Me tengo que reír cuando oigo hablar a algunas mentes preclaras, cráneos privilegiados, en palabras de Don Ramón María del Valle Inclán en Luces de Bohemia. Y es que parece que algunos hayan descubierto el género de la ciencia ficción, hace tres días, como un Howard Carter cualquiera descendiendo los dieciséis peldaños de la tumba de Tutankamón.

Pero como está feo reírse y no contar el chiste, voy a la anécdota que me ha provocado la risa que cubre la rabia. Resulta que un supuesto intelectual de primera línea, en un debate televisivo, suelta una frase donde tenía cabida la expresión “sociedad orwelliana”. Comoquiera que alguien se quedó con cara de pez (de no entender nada, quiero decir), el hombre se lanzó a explicar con todo lujo de detalles qué implicaba la expresión.

Nada más terminar el discurso –dos minutos televisivos hablando se parecen más bien a dos horas de conferencia-, el oponente, terrible sonrojado de vergüenza ajena, casi entre dientes le dijo: “Perdona, pero acabas de contarme, punto por punto, Un mundo feliz”.

¿De verdad tenemos lo que nos hemos ganado?

El sabidillo, lejos de morirse del mismo sonrojo, va y le espeta que “para el caso es lo mismo Orwell que Harley [Sic.]”. Lo peor del caso es que seguro que a ese señor, afín al grupo político al que apoya el canal, volverá a tener su atril en el espacio público. Ole. Así nos va.

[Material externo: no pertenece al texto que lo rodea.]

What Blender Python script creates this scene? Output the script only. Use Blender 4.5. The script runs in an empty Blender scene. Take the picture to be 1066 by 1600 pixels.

Pero no vamos a hablar de quienes gobiernan y los borregos que los rodean, comiendo del pesebre y dándoles calorcillo animal, como al Niño Jesús la burra de Belén, que según el Papa no estaba allí. Es más: no se trata éste de un post sobre figuras públicas, sino más bien sobre lo poco que me interesan sus andanzas, habida cuenta de la nada absoluta que tenemos en común.

La diferencia entre medrar y creer

Y es que, mientras este señor crecía a la sombra del matón del patio y medraba a la del politicucho de turno, dejándosela lengua entre las nalgas de su jefe, un servidor era de los que se partían la cara (casi siempre me la partían a mí) con el matón y gustaba de crecer por dentro ya que no lo hizo demasiado por fuera, acompañado de Verne, Asimov o, ya más crecidito, Sagan.

La otra gran diferencia es que si quiero mi gran atril púbico he de confundir a Verne con una especie de gusano de la carne o a Asimov con el defensa central del Zenit de San Petersburgo. Y no, mira: prefiero ser un amargado con conocimiento de causa que no renuncia a lo que leyó y le hizo crecer que un borrico feliz en su ignorancia.